Berufungsbegründung zweimal auf dem Postweg eingereicht
Ein Steuerberater verlangte von seinem Mandanten die Zahlung eines Honorars. Beim LG Essen scheiterte sein Anliegen. Dagegen legte er Berufung ein. Das OLG Hamm verlängerte die Rechtsmittelbegründungsfrist antragsgemäß bis zum 10.01.2022. Bei Gericht ging am 08.01.2022 eine von ihm auf den 09.01.2022 datierte Berufungsbegründung sowie ein nochmaliger Antrag auf Fristverlängerung postalisch ein. Daraufhin informierte ihn das OLG, dass sein Rechtsmittel unzulässig sein könnte, weil der Schriftsatz nicht elektronisch eingereicht worden sei. Die zweite Berufungsbegründung ging dort am 25.02.2022 ein - ebenfalls auf dem Postweg. Der Kläger teilte mit, es sei unmöglich gewesen, das fristwahrende Dokument elektronisch über das besondere Anwaltspostfach (beA) zu übermitteln. Als Beweis dafür legte er eine eidesstattliche Versicherung seines Anwalts sowie die Korrespondenz mit der Bundesnotarkammer vor.

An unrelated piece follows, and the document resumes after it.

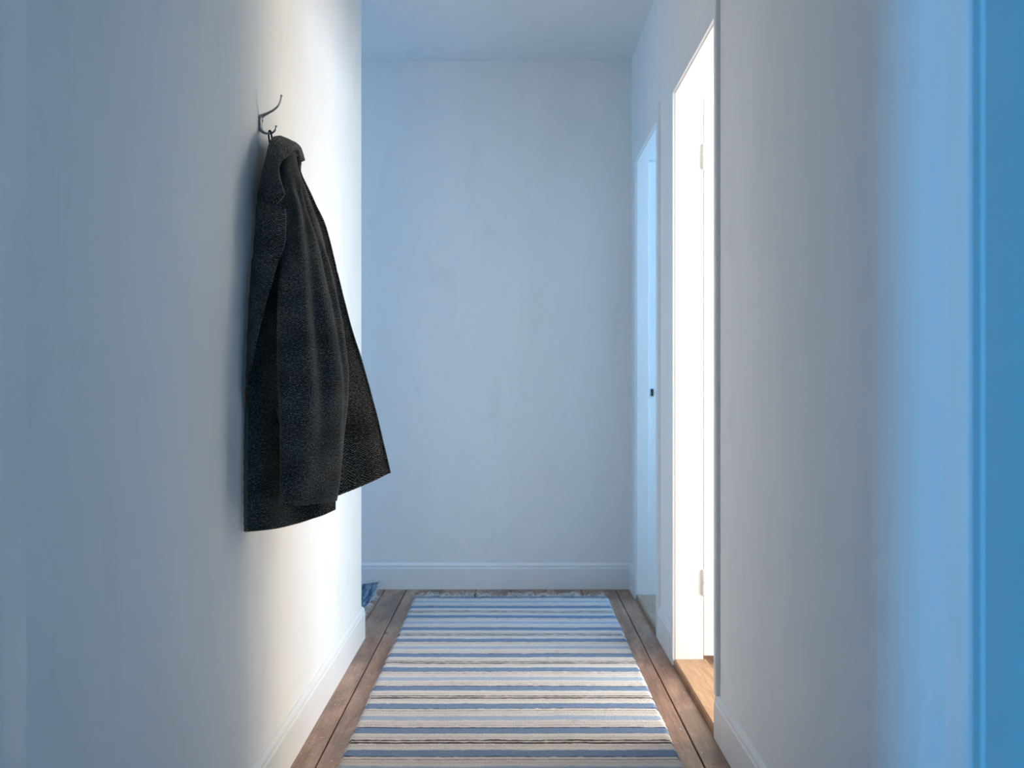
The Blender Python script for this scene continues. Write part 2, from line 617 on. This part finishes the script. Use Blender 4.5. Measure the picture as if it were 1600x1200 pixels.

Diese habe es versäumt, die seinem Bevollmächtigten überlassene beA-Basiskarte für die Versendung von Empfangsbekenntnissen zu programmieren. Deshalb sei es auch nicht möglich gewesen sei, die Karte um die Funktion der Übersendung von sonstigen Dokumenten zu erweitern. Als Alternative habe der Anwalt auf Vorschlag der Bundesnotarkammer eine Mitarbeiterkarte gekauft. Dafür erforderliche PIN und PUK seien ihm aber erst am 17.01.2022 zugegangen. Das OLG Hamm verwarf die Berufung als unzulässig. Auch die Rechtsbeschwerde beim BGH hatte keinen Erfolg.
Hinderungsgründe nicht sofort vorgetragen
Dem IX. Zivilsenat zufolge hat das OLG die Berufung zu Recht als unzulässig verworfen, weil sie nicht in der von § 520 Abs. 5 ZPO in Verbindung mit § 130d ZPO zwingend vorgeschriebenen elektronischen Form begründet wurde. Die Voraussetzungen des § 130d Satz 2 und Satz 3 Halbsatz 1 ZPO für eine (ausnahmsweise) Zulassung der Einreichung in Schriftform hätten nicht vorgelegen. Der Steuerberater hätte den BGH-Richtern zufolge bei der Einreichung der schriftlichen Berufungsbegründung beim OLG am 08.01.2022 zu den Voraussetzungen des § 130d Satz 2 ZPO vortragen und diese glaubhaft machen müssen, da ihm bereits zu diesem Zeitpunkt die Hinderungsgründe für eine Einreichung auf gesetzlich vorgeschriebenem Weg bekannt waren und ihm zugleich eine sofortige Glaubhaftmachung dieser Gründe möglich war. Nachträglich sei dies nicht möglich gewesen. Ein Wahlrecht, eine mögliche Darlegung und Glaubhaftmachung zunächst zu unterlassen und diese erst später (unverzüglich) nachzuholen, bestehe nicht. Der Kläger lege nicht dar, dass die gebotene Darlegung und Glaubhaftmachung hinsichtlich der von Anfang an fehlenden Übermittlungsfunktion der beA-Basiskarte nicht bereits bei der schriftlichen Einreichung der Berufungsbegründung möglich gewesen wäre. Vielmehr führe er selbst aus, dass sein Anwalt bereits im Dezember 2021 von der fehlenden Funktionsfähigkeit seiner beA-Karte gewusst habe.